* [Objective]
Print word for word the first line of the listing below and every line after it, through the line with "COL = scene.collection". Leave out the pictures and the rest.
** BEGIN **
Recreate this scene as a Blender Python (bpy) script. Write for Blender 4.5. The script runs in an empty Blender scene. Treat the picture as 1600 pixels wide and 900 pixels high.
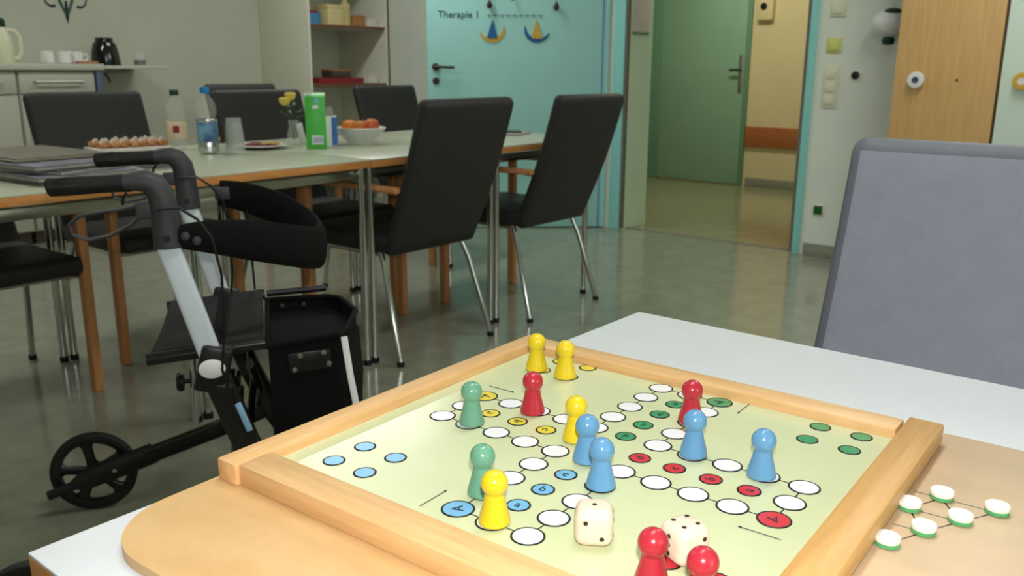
import bpy, bmesh, math, random
from mathutils import Vector, Matrix
random.seed(7)
R = math.radians
scene = bpy.context.scene
COL = scene.collection

# ------------------------------------------------------------------ camera
# World axes follow the room: +X runs towards the doorway wall, +Y towards the
# wall with the sideboard.  The camera stands at the origin, 1.07 m high.
TH, PITCH, ROLL, HC, FPX = R(51.0), R(14.08), 0.006, 1.07, 1370.0
def cam_axes():
    ct, st = math.cos(TH), math.sin(TH)
    rot = lambda v: Vector((ct*v[0] + st*v[1], -st*v[0] + ct*v[1], v[2]))
    cp, sp = math.cos(PITCH), math.sin(PITCH)
    r, f, u = Vector((1, 0, 0)), Vector((0, cp, -sp)), Vector((0, sp, cp))
    cr, sr = math.cos(ROLL), math.sin(ROLL)
    return rot(cr*r + sr*u), rot(cr*u - sr*r), rot(f)
cr_, cu_, cf_ = cam_axes()
cam_d = bpy.data.cameras.new('camera')
cam_d.sensor_width = 36.0
cam_d.lens = 36.0 * FPX / 1600.0
cam_d.clip_start = 0.02
cam_d.dof.use_dof = True
cam_d.dof.focus_distance = 0.82
cam_d.dof.aperture_fstop = 13.0
cam = bpy.data.objects.new('camera', cam_d)
COL.objects.link(cam)
cam.matrix_world = Matrix(((cr_.x, cu_.x, -cf_.x, 0), (cr_.y, cu_.y, -cf_.y, 0), (cr_.z, cu_.z, -cf_.z, HC), (0, 0, 0, 1)))
scene.camera = cam

# ------------------------------------------------------------------ light
world = bpy.data.worlds.new('world')
scene.world = world
world.use_nodes = True
world.node_tree.nodes['Background'].inputs[0].default_value = (0.8, 0.9, 1.0, 1)
world.node_tree.nodes['Background'].inputs[1].default_value = 0.05

def area(name, loc, size, power, color, rot=(0, 0, 0), spread=180):
    d = bpy.data.lights.new(name, 'AREA')
    d.shape = 'RECTANGLE'; d.size, d.size_y = size
    d.energy = power; d.color = color; d.spread = R(spread)
    o = bpy.data.objects.new(name, d); o.location = loc; o.rotation_euler = rot
    COL.objects.link(o)
    return o
# ceiling luminaires of the room and of the corridor
for lx, ly in ((1.0, 0.6), (1.0, 4.1), (3.6, 0.6), (3.6, 4.1)):
    area('ceiling_lamp', (lx, ly, 2.70), (1.25, 0.3), 22.0, (0.985, 1.0, 0.95))
area('corridor_lamp', (6.6, 3.2, 2.70), (0.3, 1.3), 28.0, (1.0, 0.97, 0.82))
# added cool fill light to brighten the foreground, right of the photographer
area('foreground_fill', (0.6, -2.36, 1.55), (1.7, 1.3), 42.0, (0.90, 0.96, 1.0), (R(-90), 0, 0))
# the camera's own flash, just above the lens
fl = bpy.data.lights.new('camera_flash', 'SPOT')
fl.energy = 23.5; fl.shadow_soft_size = 0.014; fl.color = (1.0, 0.985, 0.97)
fl.spot_size = R(100); fl.spot_blend = 0.6
flo = bpy.data.objects.new('camera_flash', fl)
flo.matrix_world = cam.matrix_world.copy()
flo.location = Vector((0, 0, HC)) + cu_*0.075 + cr_*0.01
COL.objects.link(flo)

scene.view_settings.view_transform = 'Standard'
scene.view_settings.look = 'None'
scene.view_settings.gamma = 1.0
scene.view_settings.use_curve_mapping = False
scene.view_settings.exposure = 0.0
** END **
* [Task result]
Recreate this scene as a Blender Python (bpy) script. Write for Blender 4.5. The script runs in an empty Blender scene. Treat the picture as 1600 pixels wide and 900 pixels high.
import bpy, bmesh, math, random
from mathutils import Vector, Matrix
random.seed(7)
R = math.radians
scene = bpy.context.scene
COL = scene.collection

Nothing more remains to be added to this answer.